È stata depositata ieri, 11 settembre, la Sentenza 37532/2019 della Terza Sezione Penale della Corte di Cassazione. In tale sentenza, il Supremo Collegio ha stabilito un principio giuridico che farà sicuramente discutere parecchio non solo gli addetti ai lavori, ma tutti i contribuenti che si fanno assistere da un professionista in materia fiscale, come un commercialista o un fiscalista o un tributarista. La Corte di Cassazione, infatti, ha stabilito che se il professionista non ha provveduto a presentare la dichiarazione dei redditi del contribuente, quest'ultimo potrebbe comunque subire la confisca dei propri beni da parte dell'amministrazione finanziaria.

I fatti che hanno portato alla pronuncia della Corte

La Corte di Cassazione si è trovata a decidere sul ricorso presentato da un contribuente, legale rappresentante di una Srl, che in primo grado era stato condannato dal Tribunale di Messina alla pena, successivamente sospesa, di un anno di reclusione, in base a quanto stabilito dall'articolo 5 del Decreto Legislativo 10 marzo 2000 n° 74. Al contribuente, infatti, veniva contestata la mancata presentazione delle dichiarazioni Ires e Iva relative all'anno di imposta 2011, e la conseguente evasione fiscale per l'importo complessivo di 334.646 euro. Tale decisione era stata confermata anche nel successivo grado di giudizio dalla Corte d'Appello di Messina.

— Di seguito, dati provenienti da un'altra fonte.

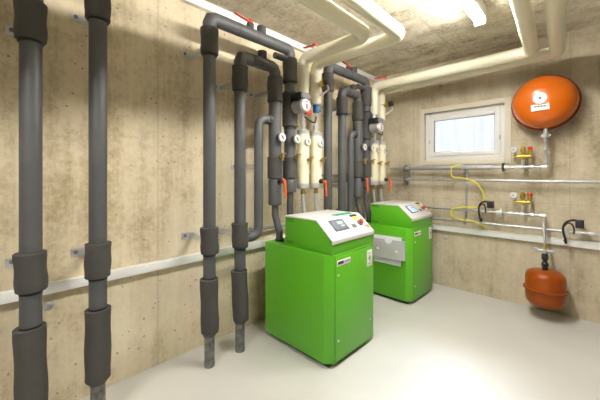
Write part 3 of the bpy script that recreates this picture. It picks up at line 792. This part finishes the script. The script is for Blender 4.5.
# ------------------------------------------------------------------ lamps
def lamp(y0, y1, x, lbl):
    t = thing('ceiling_lamp', (x, (y0 + y1) / 2, H), lbl, 'lamp', 'fluorescent ceiling lamps')
    MB().box((x - .040, y0, H - .098), (x + .040, y1, H), .006).build('lamp_housing', 'lamp_body', t)
    pr = [(x - .035 * math.cos(k * math.pi / 10), H - .099 - .036 * math.sin(k * math.pi / 10)) for k in range(11)]
    MB().prism(pr, 'y', y0 + .012, y1 - .012).build('diffuser', 'tube', t)
    for yy in (y0, y1 - .011): MB().box((x - .038, yy, H - .138), (x + .038, yy + .011, H - .099), .003).build('end_cap', 'lamp_body', t)
lamp(1.06, 2.56, 1.440, 'lit fluorescent tube lamp on the ceiling between the two pairs of cream pipes')
lamp(-1.85, -.35, 1.440, 'lit fluorescent tube lamp on the ceiling behind the camera')  # unseen lamp, added as fill from the camera side
TUBE_STRENGTH = 178
M['tube'].node_tree.nodes['Principled BSDF'].inputs['Emission Strength'].default_value = TUBE_STRENGTH

# ------------------------------------------------------------------ daylight
wd = bpy.data.worlds.new('overcast_sky'); SC.world = wd; wd.use_nodes = True
bg = wd.node_tree.nodes['Background']; bg.inputs['Color'].default_value = (.90, .94, 1.0, 1); bg.inputs['Strength'].default_value = 1.24
pl = bpy.data.lights.new('window_portal', 'AREA'); pl.shape = 'RECTANGLE'; pl.size = WX1 - WX0; pl.size_y = WZ1 - WZ0
pl.cycles.is_portal = True
po = bpy.data.objects.new('window_portal', pl); COL.objects.link(po)
po.location = ((WX0 + WX1) / 2, D_BACK + .31, (WZ0 + WZ1) / 2); po.rotation_euler = (math.radians(-90), 0, 0)
sn = bpy.data.lights.new('hazy_sun', 'SUN'); sn.energy = 19.0; sn.angle = math.radians(20); sn.color = (.80, .89, 1.0)
so = bpy.data.objects.new('hazy_sun', sn); COL.objects.link(so); so.location = (0, 8, 6)
el, az = math.radians(42), math.radians(12)
so.rotation_euler = Vector((math.sin(az) * math.cos(el), -math.cos(az) * math.cos(el), -math.sin(el))).to_track_quat('-Z', 'Y').to_euler()

# ------------------------------------------------------------------ camera and view
cam = bpy.data.cameras.new('camera'); co = bpy.data.objects.new('camera', cam); COL.objects.link(co)
F = 301.9
cam.sensor_fit = 'HORIZONTAL'; cam.sensor_width = 36; cam.lens = F / 600 * 36
cam.shift_y = -26 / 600; cam.clip_start = .02
co.location = (2.045, 0, 1.25); co.rotation_euler = (math.radians(90), 0, math.atan(.9706))
SC.camera = co
vs = SC.view_settings; vs.view_transform = 'Standard'; vs.look = 'None'; vs.gamma = 1; vs.use_curve_mapping = False
vs.exposure = 0.0
SC.cycles.max_bounces = 10; SC.cycles.diffuse_bounces = 3; SC.cycles.transparent_max_bounces = 12
for ob in bpy.data.objects:
    if '_o' in ob: del ob['_o']
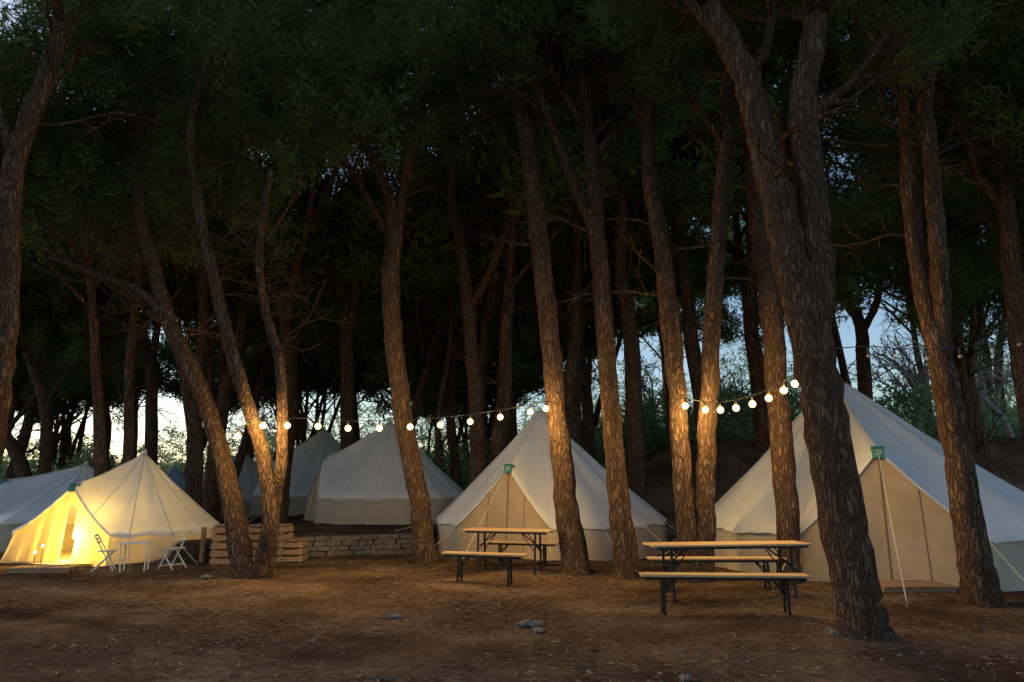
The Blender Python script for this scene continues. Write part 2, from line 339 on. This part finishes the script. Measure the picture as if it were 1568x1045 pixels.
# ------------------------------------------------------------ tents
import bmesh
TENTS=[]
WARM=(1.0,0.62,0.19)
def lamp(parent,loc,e,col=WARM,r=0.03,name='bulb_light'):
    ld=bpy.data.lights.new(name,'POINT'); ld.energy=e; ld.color=col; ld.shadow_soft_size=r
    lo=bpy.data.objects.new(name,ld); S.collection.objects.link(lo); lo.parent=parent; lo.location=V(loc)-parent.location
def tent(px,apy,D,R,wh,az,dh,hw=0.42,aoff=0.0,canvas=None,opened=False,guys=True,zoff=None,cap=True):
    canvas=canvas or CANV
    a=atd(px,apy,D); cx=a.x-aoff; cy=a.y
    z0=gh(cx,cy-R*0.5) if zoff is None else zoff
    apex=V((a.x,cy,a.z)); TENTS.append((cx,cy,R))
    root=empty('bell_tent',(cx,cy,z0)); az=math.radians(az)
    NA=144; hs=int(round(hw/(2*math.pi)*NA)); hwq=hs*2*math.pi/NA
    pegn=16
    def edge(i):
        th=az+2*math.pi*i/NA; k=min(i%NA,NA-i%NA)
        if k<=hs:
            f=1-k/hs; z=wh+(dh-wh)*f
            rr=R*math.cos(hwq)/math.cos(2*math.pi*k/NA)
            rr=rr*(1-0.10*f)
        else:
            s=math.sin(math.pi*((i*pegn/NA)%1.0))**2
            z=wh+0.035*s; rr=R*(1-0.03*s)
        return th,rr,z,k
    E=[edge(i) for i in range(NA)]
    roof=MB(); rows=12; vs=[]
    for j in range(rows+1):
        t=j/rows; t2=0.012+0.988*t
        for i,(th,rr,z,k) in enumerate(E):
            e=V((cx+rr*math.cos(th),cy+rr*math.sin(th),z0+z)); p=apex.lerp(e,t2)
            s=math.sin(math.pi*((i*pegn/NA)%1.0))**2
            amp=math.sin(math.pi*t)
            p.z-=amp*(0.07+0.05*s+0.012*math.sin(i*1.7+j))*R/3
            vs.append(p)
    for i,(th,rr,z,k) in enumerate(E):
        dz=0.09 if k>hs else 0.04
        vs.append(V((cx+(rr+0.012)*math.cos(th),cy+(rr+0.012)*math.sin(th),z0+z-dz-0.008*math.sin(i*2.1))))
    fs=[(j*NA+i,j*NA+(i+1)%NA,(j+1)*NA+(i+1)%NA,(j+1)*NA+i) for j in range(rows+1) for i in range(NA)]
    roof.add(vs,fs,0)
    for q in range(pegn):
        i=(q*NA//pegn)%NA
        roof.tube([vs[j*NA+i]+V((0,0,0.002)) for j in range(rows+1)],0.008,5,1)
    roof.tube([apex+V((0,0,-0.05)),apex+V((0,0,0.03)),apex+V((0,0,0.1))],[0.05,0.045,0.012],8,1)
    roof.build('roof',[canvas,SEAM],(cx,cy,z0),root,smooth=True)
    wall=MB(); vs=[]; rowsw=5
    for j in range(rowsw+1):
        t=j/rowsw
        for i,(th,rr,z,k) in enumerate(E):
            r2=rr*0.985+ (0.05*t if k>hs else 0.16*t)+0.014*math.sin(i*1.3)*math.sin(math.pi*t)+0.006*math.sin(i*3.1+j)
            if opened and k<=hs: r2+=0.05*math.sin(i*1.7)*t
            zz=(z-0.015)*(1-t)-0.02*t
            vs.append(V((cx+r2*math.cos(th),cy+r2*math.sin(th),z0+zz)))
    for j in range(rowsw):
        for i in range(NA):
            k=min(E[i][3],E[(i+1)%NA][3]); dm=E[i][3]<=hs and E[(i+1)%NA][3]<=hs
            if opened and (i<3 and j>=1 or i<5 and j>=3): continue
            wall.add([vs[j*NA+i],vs[j*NA+(i+1)%NA],vs[(j+1)*NA+(i+1)%NA],vs[(j+1)*NA+i]],[(0,1,2,3)],1 if dm else 0)
    wo=wall.build('wall_and_door',[CANW,DOORL if opened else DOOR],(cx,cy,z0),root,smooth=True)
    bm=bmesh.new(); bm.from_mesh(wo.data); bmesh.ops.remove_doubles(bm,verts=bm.verts,dist=1e-4); bm.to_mesh(wo.data); bm.free()
    tr=MB()
    if not opened: tr.tube([vs[j*NA]+V((math.cos(az),math.sin(az),0))*0.012 for j in range(rowsw+1)],0.014,5,0)
    for sgn in(hs,-hs):
        i=int(round(sgn*0.5))%NA
        if not opened: tr.tube([vs[j*NA+i]+V((math.cos(az),math.sin(az),0))*0.006 for j in range(rowsw+1)],0.008,5,0)
    fl=[V((cx+0.97*R*math.cos(t*6.2832/40),cy+0.97*R*math.sin(t*6.2832/40),z0+0.03)) for t in range(40)]
    tr.add(fl,[tuple(range(40))],1)
    o=V((math.cos(az),math.sin(az),0)); th,rr,z,k=E[0]; q=V((cx,cy,z0))+o*(rr+0.02)+V((0,0,z-0.07))
    if cap:
        Rm=Matrix.Rotation(az,3,'Z')@Matrix.Rotation(-0.25,3,'Y'); cs=0.85 if px>700 else 0.65
        tr.box(q,(0.05,0.22*cs,0.2*cs),2,Rm); tr.box(q+V((0,0,0.1*cs))-o*0.08,(0.2,0.24*cs,0.03),2,Matrix.Rotation(az,3,'Z')@Matrix.Rotation(-0.3,3,'Y'))
        if px>700: 
            c=q+o*0.03
            y=V((-math.sin(az),math.cos(az),0))
            for a1,b1,c1,d1 in ((-.04,.06,.04,.06),(.04,.06,.04,0),(.04,0,-.04,0),(-.04,0,-.04,-.06),(-.04,-.06,.04,-.06)):
                tr.tube([c+y*a1+V((0,0,b1)),c+y*c1+V((0,0,d1))],0.006,4,3)
    tr.build('door_trim_and_floor',[DSEAM,CANW,TEAL,ROPE],(cx,cy,z0),root)
    if opened:
        c0=V((cx,cy,z0))+o*(R*0.68)
        lamp(root,c0+V((0.3,0,0.45)),240,(1,0.65,0.12),0.08,'lantern_light')
    if guys:
        g=MB()
        for qn in range(pegn):
            i=(qn*NA//pegn)%NA; th,rr,z,k=E[i]
            if k<hs and i!=0: continue
            ex=1.7 if i==0 else 1.05
            if opened and i==0: continue
            s=V((cx+rr*math.cos(th),cy+rr*math.sin(th),z0+z)); x2=cx+(R+ex)*math.cos(th); y2=cy+(R+ex)*math.sin(th)
            e=V((x2,y2,gh(x2,y2)+0.02)); mid=(s+e)/2-V((0,0,0.03))
            g.tube([s,mid,e],0.0075,4,0); g.tube([e+V((0,0,0.06)),e-V((0,0,0.1))],0.014,5,1)
        g.build('guy_ropes',[ROPE,PALW],(cx,cy,z0),root)
    return root
tent(1276,575,14.3,3.45,0.78,-114,2.15,hw=0.38,aoff=-0.55)
tent(826,628,17.6,2.85,0.72,-116,1.95,hw=0.40,aoff=-0.25)
tent(598,645,23.5,2.7,0.80,-156,1.95,hw=0.42)
tent(497,656,30,2.9,0.8,-165,1.95)
tent(372,690,33,2.6,0.8,-120,1.9,guys=False)
tent(268,712,27,1.6,0.5,-90,1.2,canvas=CANB,guys=False,cap=False)
tent(222,694,16.0,2.05,0.60,-103,1.55,hw=0.60,opened=True,aoff=0.3)
tent(132,711,19.0,2.2,0.70,-146,1.65,hw=0.45)
# ------------------------------------------------------------ background pines (instanced variants)
def variant(i,k=9,ln=0.34,w=0.075):
    mb=MB(); T=[]; h=random.uniform(6.0,8.0)
    nst=random.choice([1,1,2,3])
    for s in range(nst):
        a=random.uniform(0,6.28); lean=random.uniform(0.02,0.12)+(0.12 if nst>1 else 0)
        d=V((math.cos(a)*lean,math.sin(a)*lean,1)); P=[V((0,0,-0.3))]
        for q in range(7):
            d=(d+rv(0.07)).normalized(); d.z=abs(d.z); P.append(P[-1]+d*h/7)
        R=[0.2*(1-0.09*q)/(1 if nst==1 else 1.35) for q in range(8)]
        P,R=smoothline(P,R,2); mb.tube(P,R,8,rough=0.05)
        for j in range(6):
            aa=2*math.pi*(j+random.random()*.6)/6; q=max(3,len(P)-1-random.randint(0,5))
            grow(mb,P[q],d*0.8+V((math.cos(aa),math.sin(aa),0.1))*0.9,random.uniform(2.4,3.6),R[q]*0.5,0,T,(4,4),0.09)
        for j in range(6):
            q=random.randint(5,len(P)-1); aa=random.uniform(0,6.28)
            deadtwigs(mb,P[q],V((math.cos(aa),math.sin(aa),0.5)),random.uniform(0.8,1.8),R[q]*0.2)
    t=mb.build('trunk',[BARK],(0,0,0),smooth=True); tm=t.data; bpy.data.objects.remove(t)
    co=needles([tuple(q[0]) for q in T],[tuple(q[1]) for q in T],k,ln,w,0.15)
    return tm,trimesh('needles',co,[NEEDB])
VAR=[variant(i) for i in range(6)]
forest=empty('distant_pine_forest',(0,30,0))
placed=[(atd(m_['stems'][0][0][0],700,m_['dep']).x,m_['dep']) for m_ in M]
def plant(N_,ylo,yhi,fx0,fx1,gap,slo,shi,pw=1.0):
    cnt=0; tries=0
    while cnt<N_ and tries<3000:
        tries+=1
        y=ylo+(random.random()**pw)*(yhi-ylo); x=random.uniform(fx0,fx1)*(y+3)
        if any((x-a)**2+(y-b)**2<(r+0.7)**2 for a,b,r in TENTS): continue
        if any((x-a)**2+(y-b)**2<gap**2 for a,b in placed): continue
        sect=(0.14<x/y<0.42 or x/y>0.52)
        if sect and 28<y<43: continue
        if sect and y>=43 and random.random()<0.5: continue
        placed.append((x,y)); tm,nm=random.choice(VAR)
        s=random.uniform(slo,shi); rz=random.uniform(0,6.28)
        if sect and y<=28: s=random.uniform(1.65,1.85)
        if sect and y>=43: s=random.uniform(1.5,1.8)
        if sect: tm,nm=VAR[1]
        t=bpy.data.objects.new('trunk',tm); n=bpy.data.objects.new('needles',nm)
        for o in(t,n):
            S.collection.objects.link(o); o.parent=forest; o.location=(x,y-30,gh(x,y)); o.scale=(s,s,s); o.rotation_euler=(0,0,rz)
        cnt+=1
plant(11,20,30,-0.45,0.12,2.0,1.35,1.65)
plant(4,22,28,0.15,0.42,3.0,1.65,1.8)
plant(46,22,52,-0.86,0.86,2.6,1.1,1.55)
plant(10,36,56,-0.86,0.5,2.2,1.0,1.4)
VF=[variant(i,20,0.24,0.032) for i in range(2)]
side=[(12.5,10.5),(-13.5,15),(14,15),(-10.5,18.5),(13,19.5)]
for x,y in side:
    tm,nm=random.choice(VF); t=bpy.data.objects.new('pine_tree',tm); S.collection.objects.link(t); t.location=(x,y,gh(x,y)); s=1.25; t.scale=(s,s,s); t.rotation_euler=(0,0,random.uniform(0,6))
    n=bpy.data.objects.new('needles',nm); S.collection.objects.link(n); n.parent=t
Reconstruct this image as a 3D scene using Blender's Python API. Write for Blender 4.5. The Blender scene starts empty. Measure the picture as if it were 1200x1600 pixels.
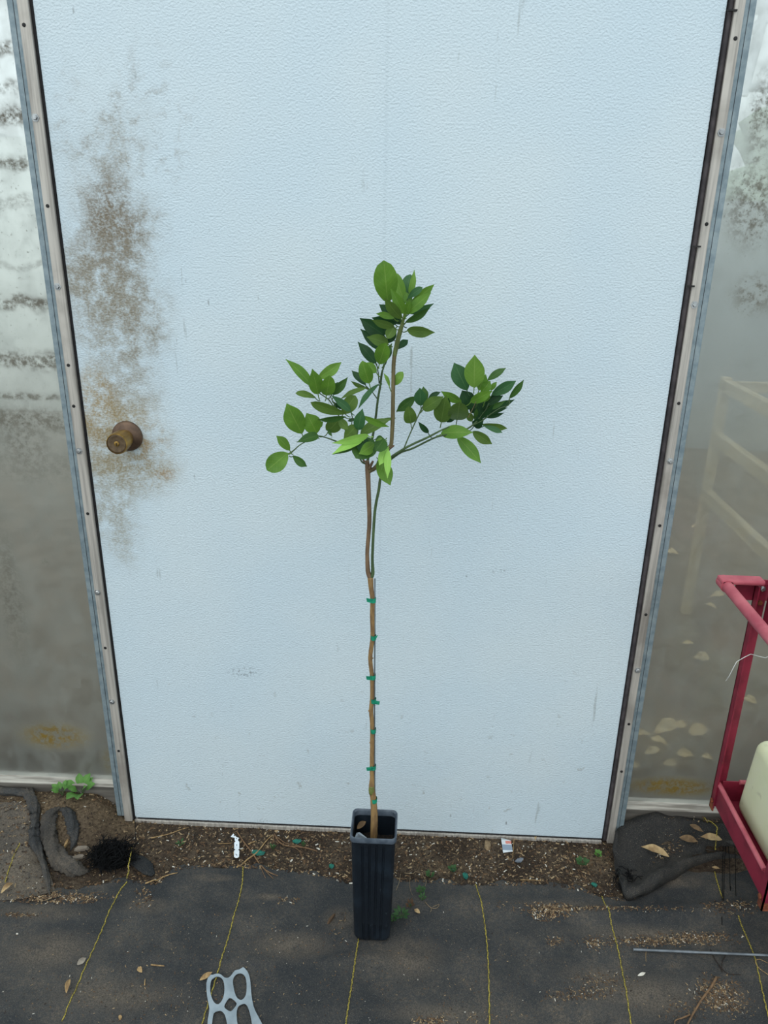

Il contribuente ha proposto ricorso di fronte alla Corte di Cassazione sostenendo che la Corte territoriale aveva individuato il dolo nel mero fatto dell'omissione della dichiarazione. Mentre, a parere del ricorrente, la Corte sarebbe incorsa in gravi errori di diritto in quanto avrebbe dovuto accertare e provare che ci fosse la consapevole preordinazione dell'omessa dichiarazione.

Di conseguenza non sarebbe stato provato il cosiddetto dolo specifico.

Inoltre, in merito all'applicazione della pena della confisca dei beni secondo quanto previsto dall'articolo 12 bis del Decreto legislativo del 10 marzo 2000 n°74 e dall'articolo 240 del Codice Penale, il ricorrente ha osservato che detta confisca non poteva operare per la parte che il contribuente si era impegnato a versare all'erario.

Tanto più che all'Agenzia delle Entrate era stato presentato un accertamento con adesione e la stessa amministrazione finanziaria aveva concesso la rateizzazione degli importi dovuti dopo la presentazione di idonea istanza e predisposizione del relativo piano di ammortamento.

I motivi della decisione della Cassazione

La Corte di Cassazione ha ritenuto fondato il ricorso presentato dal contribuente, ma solo in base e relativamente al primo motivo di ricorso. In pratica, Il Supremo Collegio ha richiamato un suo consolidato orientamento giurisprudenziale in base al quale per provare effettivamente il cosiddetto dolo specifico di evasione non è sufficiente dimostrare la semplice violazione dell'obbligo dichiarativo ma deve essere sempre provata la ricorrenza di elementi fattuali dimostrativi che il contribuente ha consapevolmente preordinato l'omessa dichiarazione all'evasione dell'imposta.

D'altra parte, la condotta omissiva relativa alla presentazione delle dichiarazioni, secondo la Corte di Cassazione, ha generato un indubbio vantaggio fiscale a carico del soggetto obbligato, anche se derivata dal conferimento di un incarico specifico al professionista. Di conseguenza, anche se la risposta fornita dalla Corte territoriale non ha tenuto conto dei principi sopra richiamati, ha ribadito che la responsabilità della condotta omissiva del professionista deve essere ascritta al contribuente che ne ha tratto vantaggio.

Secondo la Corte di Cassazione, il primo motivo di ricorso assorbe anche il secondo, cioè quello relativo alla confisca dei beni del contribuente, in base agli articoli 12 bis del Decreto legislativo 10 marzo 2000 n° 74 e articolo 240 del codice penale. Di conseguenza, la Corte annulla la sentenza impugnata e rinvia il tutto alla Corte d'Appello di Reggio Calabria per un nuovo giudizio.